Markman v. Westview Instruments, Inc. — Study Outline

I. Case Overview

  • Case: Markman v. Westview Instruments, Inc.
  • Citation: Markman v. Westview Instruments, Inc., 517 U.S. 370 (1996)
  • Category: Patent Law

II. Facts

Herbert Markman owned a patent on a computerized inventory control and reporting system used in retail settings (including dry-cleaning establishments). He sued Westview Instruments, Inc., alleging that Westview's point-of-sale system infringed his patent. The core dispute centered on the meaning of the claim term "inventory," which Markman argued encompassed the tracking of both goods and cash receipts. Westview contended that the patent used "inventory" to refer only to physical articles of merchandise, so its system, which primarily tracked financial information and sales data rather than the movement of goods, did not infringe. At trial, the district court allowed the jury to consider claim meaning and infringement; the jury found for Markman. The court then granted judgment as a matter of law (JMOL) for Westview after construing "inventory" to exclude cash receipts and to be limited to tracking actual articles of inventory—under which construction, Westview's system did not infringe.

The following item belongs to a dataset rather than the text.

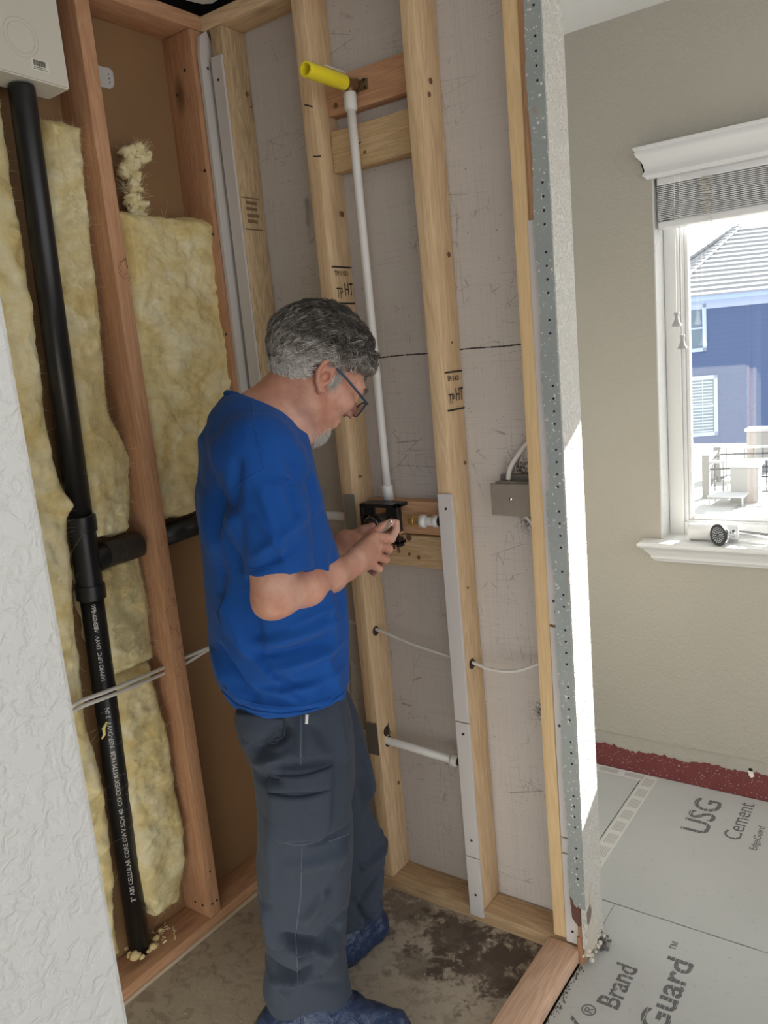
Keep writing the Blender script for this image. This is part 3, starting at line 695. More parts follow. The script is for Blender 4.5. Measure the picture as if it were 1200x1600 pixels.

On appeal, the Federal Circuit (en banc) held that claim construction is a matter of law for the court, affirmed the district court's construction, and sustained the JMOL for Westview. The Supreme Court granted certiorari and affirmed.

III. Issue

Whether the interpretation of patent claim terms (claim construction) is a question of law for the court, or a question of fact for the jury, under the Seventh Amendment and general principles of adjudication.

IV. Rule

Patent claim construction—i.e., interpreting the meaning and scope of patent claim language—is a matter of law to be decided by the court, not by a jury. The Seventh Amendment does not require that juries construe patent claims. In construing claims, courts may consider intrinsic evidence (the claims, specification, and prosecution history) and, where helpful, extrinsic evidence (e.g., expert testimony and treatises), but the ultimate construction remains a legal determination for the judge.

V. Holding

The Supreme Court affirmed the Federal Circuit and held that the construction of patent claims is exclusively for the court. The Seventh Amendment does not mandate that juries interpret patent claim language.

VI. Reasoning

The Court conducted a historical and functional analysis. Historically, at common law, the construction of written instruments—such as deeds, contracts, and statutes—was treated as a question of law for judges. Patents are written instruments, and their claims delineate the legal boundaries of the patentee's rights; thus, their interpretation aligns with the traditional judicial function. English and early American practice reflected judges instructing juries on the meaning of patent documents while leaving to juries factual determinations like infringement and damages. The Court found no historical basis for a jury right to construe claim language. Functionally, the Court emphasized that judges are better equipped to interpret complex written documents, particularly when uniformity across cases is essential. Because the meaning of a patent claim affects subsequent cases and parties, assigning claim construction to judges promotes consistent outcomes and predictability in the national patent system. The Court recognized that claim construction may involve assessing extrinsic evidence; however, it characterized this as aiding the court's understanding of the technology and the usage of terms, not as transforming claim construction into a jury question. Accordingly, the Seventh Amendment posed no obstacle to assigning this task to the court, and the district court properly set aside the jury's verdict based on its independent claim construction.

VII. Significance

Markman established that claim construction is for the judge, catalyzing the widespread use of pretrial Markman hearings and ensuring that the legal scope of a patent is determined before the factfinder assesses infringement and damages. The case advances uniformity and predictability by centralizing interpretive authority with the court, which in turn facilitates consistent appellate review. For law students, Markman is indispensable: it defines the structure of modern patent trials, shapes litigation strategy, and interacts with later cases (e.g., Teva v. Sandoz) addressing how appellate courts review claim construction. While Teva later clarified that subsidiary factual findings underlying claim construction are reviewed for clear error, Markman's allocation of claim construction to judges remains the bedrock of patent adjudication.

VIII. Conclusion

Markman v. Westview Instruments, Inc. reoriented patent trials by assigning the legal task of claim construction to the court. By clarifying that judges, not juries, interpret the language that defines the boundaries of a patent, the Supreme Court advanced uniformity, predictability, and efficiency in patent adjudication.